As eremitas vivem do seu trabalho. E, num primeiro momento, algumas delas viveram mesmo da providência divina, porque tinham deixado tudo para abraçar esta vida. E vivendo do seu trabalho e da Providência, vivem a radicalidade dos conselhos evangélicos e o Evangelho vivido. Até há algumas que do seu próprio trabalho lhes sobra e dessa sobra também é preciso pensar o futuro, sobretudo na velhice, mas não é esse o objetivo, porque aquilo depois é partilhado com os que mais precisam. E prestam contas também ao bispo diocesano, mas, sobretudo, prestam contas a Deus e a si próprias, no cumprimento e na fidelidade de uma regra a que se comprometem.

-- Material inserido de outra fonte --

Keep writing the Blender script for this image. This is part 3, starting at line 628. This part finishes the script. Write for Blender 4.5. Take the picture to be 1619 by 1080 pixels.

O que pode atrair nos tempos de hoje um jovem ou uma jovem para a vida eremítica?
É uma vocação, é um dom de Deus, é uma graça e, como diz um autor italiano, ‘Deus não se merece, acolhe-se’. E hoje há cada vez mais pessoas a buscar a vida eremítica. Para se ter uma ideia, em Itália são mais de 300 eremitas diocesanos; em França são mais de 500. Até já há uma tese em teologia que estuda a vida eremítica no mundo e creio que, neste momento, são mais de 20 mil os eremitas em todo o mundo. Em Portugal está a renascer. E mesmo aqui na vizinha Espanha há muitas dioceses que têm já isto muito bem coordenado. E a vida eremítica é diferente do outro estilo de vida consagrada.
Esperamos também orientações da Santa Sé nesse sentido e penso que está para breve um documento a esse respeito, assim o aguardarmos, e esperamos, porque há muitos homens e mulheres e, sobretudo, de uma vida já resolvida e até profissionalmente já realizada ou em realização, que buscam depois esta radicalidade plena da vida na solidão, no silêncio, no trabalho… E como Santo Efrém também se expressava, aquele que celebra sozinho no deserto é uma assembleia numerosa. E temos tantos casos. E em breve será canonizado Charles Foucauld, que é um dos exemplos contemporâneos do eremita, ele é eremita no deserto.
Estas eremitas vivem junto das comunidades por várias questões, entre as quais também a de segurança e de saúde, mas, na busca desse silêncio e dessa solidão, são esta presença tal como uma chama que não se apaga, para expressar a vitalidade da busca incessante de Deus no mundo de hoje.